### DIRECTIVE
Single out the lines of the material that contain "this" and copy them.

-- Begin RECORDS PROVIDED --

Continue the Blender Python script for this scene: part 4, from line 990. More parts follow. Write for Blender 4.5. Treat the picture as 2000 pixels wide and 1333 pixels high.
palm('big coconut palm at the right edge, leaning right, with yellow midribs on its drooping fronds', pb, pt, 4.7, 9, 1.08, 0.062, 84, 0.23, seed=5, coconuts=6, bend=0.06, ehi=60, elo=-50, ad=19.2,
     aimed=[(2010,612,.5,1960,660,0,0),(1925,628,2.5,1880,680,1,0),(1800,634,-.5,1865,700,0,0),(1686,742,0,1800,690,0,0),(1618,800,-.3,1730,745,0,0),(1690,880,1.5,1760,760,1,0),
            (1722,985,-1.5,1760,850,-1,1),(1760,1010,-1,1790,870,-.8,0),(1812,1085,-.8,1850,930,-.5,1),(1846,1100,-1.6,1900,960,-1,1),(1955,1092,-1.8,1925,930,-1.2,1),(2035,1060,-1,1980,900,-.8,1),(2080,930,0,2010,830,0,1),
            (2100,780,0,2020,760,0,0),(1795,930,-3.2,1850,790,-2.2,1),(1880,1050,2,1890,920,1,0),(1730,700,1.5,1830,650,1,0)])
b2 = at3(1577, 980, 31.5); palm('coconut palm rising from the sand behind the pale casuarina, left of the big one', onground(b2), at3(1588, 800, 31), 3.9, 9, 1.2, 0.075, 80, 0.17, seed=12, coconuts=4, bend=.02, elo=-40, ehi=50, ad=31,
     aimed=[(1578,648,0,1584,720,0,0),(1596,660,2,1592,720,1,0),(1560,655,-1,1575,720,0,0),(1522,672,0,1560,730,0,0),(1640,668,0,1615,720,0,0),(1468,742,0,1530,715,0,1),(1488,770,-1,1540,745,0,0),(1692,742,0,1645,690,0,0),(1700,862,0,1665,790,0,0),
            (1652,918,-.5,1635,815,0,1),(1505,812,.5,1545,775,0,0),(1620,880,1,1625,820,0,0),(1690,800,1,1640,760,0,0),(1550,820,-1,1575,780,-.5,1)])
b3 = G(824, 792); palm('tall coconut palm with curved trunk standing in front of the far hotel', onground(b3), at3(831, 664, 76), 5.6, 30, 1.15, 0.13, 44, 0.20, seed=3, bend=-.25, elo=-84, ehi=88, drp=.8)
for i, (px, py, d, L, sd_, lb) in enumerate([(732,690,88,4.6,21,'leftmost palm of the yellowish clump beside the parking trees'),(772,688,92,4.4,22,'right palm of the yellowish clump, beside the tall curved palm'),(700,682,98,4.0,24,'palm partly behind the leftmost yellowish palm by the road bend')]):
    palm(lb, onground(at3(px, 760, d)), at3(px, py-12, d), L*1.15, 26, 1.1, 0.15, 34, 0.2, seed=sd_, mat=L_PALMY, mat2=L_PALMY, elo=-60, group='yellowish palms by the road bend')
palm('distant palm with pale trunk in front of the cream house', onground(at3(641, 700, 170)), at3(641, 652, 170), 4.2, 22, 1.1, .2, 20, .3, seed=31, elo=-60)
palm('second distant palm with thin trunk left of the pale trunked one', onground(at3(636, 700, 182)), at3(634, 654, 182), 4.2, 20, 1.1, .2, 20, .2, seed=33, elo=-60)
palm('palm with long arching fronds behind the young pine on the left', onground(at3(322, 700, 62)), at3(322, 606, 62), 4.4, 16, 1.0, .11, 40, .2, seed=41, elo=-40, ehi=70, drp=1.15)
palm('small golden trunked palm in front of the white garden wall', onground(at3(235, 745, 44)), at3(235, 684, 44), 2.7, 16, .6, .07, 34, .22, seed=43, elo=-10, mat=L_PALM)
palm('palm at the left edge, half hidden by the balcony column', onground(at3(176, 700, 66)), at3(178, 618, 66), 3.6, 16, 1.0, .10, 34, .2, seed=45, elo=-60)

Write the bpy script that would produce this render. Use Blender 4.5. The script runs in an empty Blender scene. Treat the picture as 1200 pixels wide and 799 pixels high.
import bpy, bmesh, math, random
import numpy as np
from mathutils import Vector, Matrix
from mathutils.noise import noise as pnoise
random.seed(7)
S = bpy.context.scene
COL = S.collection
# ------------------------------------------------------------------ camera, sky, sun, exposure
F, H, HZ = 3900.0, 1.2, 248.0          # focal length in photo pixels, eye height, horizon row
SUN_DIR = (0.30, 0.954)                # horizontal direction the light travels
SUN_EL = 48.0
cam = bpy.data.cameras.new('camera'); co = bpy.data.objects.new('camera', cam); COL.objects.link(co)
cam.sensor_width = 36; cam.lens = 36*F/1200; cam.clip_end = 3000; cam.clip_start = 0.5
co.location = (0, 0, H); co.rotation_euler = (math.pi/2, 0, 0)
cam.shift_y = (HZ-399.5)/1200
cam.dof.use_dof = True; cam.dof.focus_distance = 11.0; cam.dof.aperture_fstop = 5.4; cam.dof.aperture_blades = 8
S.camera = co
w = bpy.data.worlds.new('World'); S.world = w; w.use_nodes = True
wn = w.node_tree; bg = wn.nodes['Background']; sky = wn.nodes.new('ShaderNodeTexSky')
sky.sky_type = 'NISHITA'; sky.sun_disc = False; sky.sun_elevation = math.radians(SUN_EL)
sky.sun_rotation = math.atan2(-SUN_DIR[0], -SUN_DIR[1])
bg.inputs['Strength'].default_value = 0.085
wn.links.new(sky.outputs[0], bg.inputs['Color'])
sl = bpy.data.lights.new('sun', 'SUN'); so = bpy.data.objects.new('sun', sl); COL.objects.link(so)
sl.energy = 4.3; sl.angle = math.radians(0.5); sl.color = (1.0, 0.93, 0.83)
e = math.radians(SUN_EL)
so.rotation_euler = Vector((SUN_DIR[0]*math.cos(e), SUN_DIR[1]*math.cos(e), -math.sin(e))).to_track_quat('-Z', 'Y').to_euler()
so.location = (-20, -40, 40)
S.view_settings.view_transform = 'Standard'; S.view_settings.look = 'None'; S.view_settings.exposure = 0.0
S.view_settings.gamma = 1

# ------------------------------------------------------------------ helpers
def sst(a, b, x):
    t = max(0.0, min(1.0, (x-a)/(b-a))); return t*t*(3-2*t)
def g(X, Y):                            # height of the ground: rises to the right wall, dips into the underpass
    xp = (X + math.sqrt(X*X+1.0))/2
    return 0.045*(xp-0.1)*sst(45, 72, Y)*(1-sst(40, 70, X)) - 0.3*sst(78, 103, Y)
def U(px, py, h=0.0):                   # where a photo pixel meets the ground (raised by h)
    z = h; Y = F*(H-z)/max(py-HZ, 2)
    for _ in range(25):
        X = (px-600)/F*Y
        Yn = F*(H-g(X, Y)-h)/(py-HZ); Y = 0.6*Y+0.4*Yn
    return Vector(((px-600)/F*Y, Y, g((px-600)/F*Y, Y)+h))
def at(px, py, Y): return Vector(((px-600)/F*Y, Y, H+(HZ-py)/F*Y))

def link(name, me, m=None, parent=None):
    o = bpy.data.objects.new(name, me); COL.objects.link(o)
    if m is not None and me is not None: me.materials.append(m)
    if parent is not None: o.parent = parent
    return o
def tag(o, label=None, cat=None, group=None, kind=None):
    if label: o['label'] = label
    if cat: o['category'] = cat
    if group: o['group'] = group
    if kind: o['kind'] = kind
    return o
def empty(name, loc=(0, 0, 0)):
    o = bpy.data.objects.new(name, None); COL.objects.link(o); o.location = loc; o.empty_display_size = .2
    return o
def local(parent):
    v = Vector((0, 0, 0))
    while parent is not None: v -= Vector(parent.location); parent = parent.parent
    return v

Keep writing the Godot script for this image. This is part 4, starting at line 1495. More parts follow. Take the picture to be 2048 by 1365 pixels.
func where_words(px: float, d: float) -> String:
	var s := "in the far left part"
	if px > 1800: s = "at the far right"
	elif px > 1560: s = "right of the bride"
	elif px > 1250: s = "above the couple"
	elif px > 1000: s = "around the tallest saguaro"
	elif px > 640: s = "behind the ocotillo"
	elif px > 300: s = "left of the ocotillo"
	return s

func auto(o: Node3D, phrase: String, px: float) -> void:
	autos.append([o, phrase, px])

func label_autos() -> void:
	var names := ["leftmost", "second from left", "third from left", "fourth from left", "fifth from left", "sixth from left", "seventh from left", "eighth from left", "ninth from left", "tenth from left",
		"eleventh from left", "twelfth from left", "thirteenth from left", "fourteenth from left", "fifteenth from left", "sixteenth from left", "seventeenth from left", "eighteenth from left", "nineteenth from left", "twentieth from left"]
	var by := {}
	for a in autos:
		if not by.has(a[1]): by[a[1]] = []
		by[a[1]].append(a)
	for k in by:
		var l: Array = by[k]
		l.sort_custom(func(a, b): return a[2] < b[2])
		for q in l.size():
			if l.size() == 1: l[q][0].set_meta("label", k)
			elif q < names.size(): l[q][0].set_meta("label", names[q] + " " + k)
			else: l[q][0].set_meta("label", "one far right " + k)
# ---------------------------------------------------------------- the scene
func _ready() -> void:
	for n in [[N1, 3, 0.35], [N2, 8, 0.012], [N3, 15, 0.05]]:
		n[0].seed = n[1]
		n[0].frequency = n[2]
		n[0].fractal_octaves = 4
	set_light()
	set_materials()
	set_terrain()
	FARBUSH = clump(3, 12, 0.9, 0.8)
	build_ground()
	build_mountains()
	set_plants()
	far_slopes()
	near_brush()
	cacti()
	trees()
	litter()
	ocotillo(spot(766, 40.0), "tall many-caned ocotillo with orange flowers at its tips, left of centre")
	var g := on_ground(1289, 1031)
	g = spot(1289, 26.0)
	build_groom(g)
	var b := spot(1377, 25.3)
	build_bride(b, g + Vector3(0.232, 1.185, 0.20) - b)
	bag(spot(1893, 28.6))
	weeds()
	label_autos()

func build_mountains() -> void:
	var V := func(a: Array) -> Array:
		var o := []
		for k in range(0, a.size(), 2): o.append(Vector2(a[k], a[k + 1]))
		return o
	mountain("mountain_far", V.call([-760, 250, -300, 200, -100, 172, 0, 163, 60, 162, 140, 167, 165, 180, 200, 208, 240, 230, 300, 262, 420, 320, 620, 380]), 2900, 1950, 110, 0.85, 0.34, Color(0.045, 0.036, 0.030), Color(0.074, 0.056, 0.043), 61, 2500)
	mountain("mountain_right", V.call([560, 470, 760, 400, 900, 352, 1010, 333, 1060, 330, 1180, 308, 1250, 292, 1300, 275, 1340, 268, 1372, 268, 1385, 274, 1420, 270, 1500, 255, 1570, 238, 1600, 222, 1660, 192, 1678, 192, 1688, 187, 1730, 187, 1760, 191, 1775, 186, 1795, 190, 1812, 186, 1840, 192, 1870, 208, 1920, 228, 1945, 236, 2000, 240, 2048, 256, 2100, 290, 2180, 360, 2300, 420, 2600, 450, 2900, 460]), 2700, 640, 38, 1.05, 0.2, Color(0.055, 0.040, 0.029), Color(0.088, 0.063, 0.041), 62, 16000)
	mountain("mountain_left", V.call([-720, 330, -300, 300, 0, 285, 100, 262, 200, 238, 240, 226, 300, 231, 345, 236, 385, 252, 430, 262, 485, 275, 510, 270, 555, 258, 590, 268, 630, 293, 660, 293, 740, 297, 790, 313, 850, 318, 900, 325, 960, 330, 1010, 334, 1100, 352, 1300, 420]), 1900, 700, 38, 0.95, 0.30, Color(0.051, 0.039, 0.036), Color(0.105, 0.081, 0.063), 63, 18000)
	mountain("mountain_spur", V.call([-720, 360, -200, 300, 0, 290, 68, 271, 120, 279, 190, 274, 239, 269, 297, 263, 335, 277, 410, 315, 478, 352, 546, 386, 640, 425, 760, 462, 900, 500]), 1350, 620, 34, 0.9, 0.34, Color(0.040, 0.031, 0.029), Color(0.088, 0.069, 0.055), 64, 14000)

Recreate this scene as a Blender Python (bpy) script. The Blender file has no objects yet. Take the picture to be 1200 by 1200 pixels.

-- End RECORDS PROVIDED --

### COMPLETE OUTPUT
Continue the Blender Python script for this scene: part 4, from line 990. More parts follow. Write for Blender 4.5. Treat the picture as 2000 pixels wide and 1333 pixels high.
Write the bpy script that would produce this render. Use Blender 4.5. The script runs in an empty Blender scene. Treat the picture as 1200 pixels wide and 799 pixels high.
Keep writing the Godot script for this image. This is part 4, starting at line 1495. More parts follow. Take the picture to be 2048 by 1365 pixels.
Recreate this scene as a Blender Python (bpy) script. The Blender file has no objects yet. Take the picture to be 1200 by 1200 pixels.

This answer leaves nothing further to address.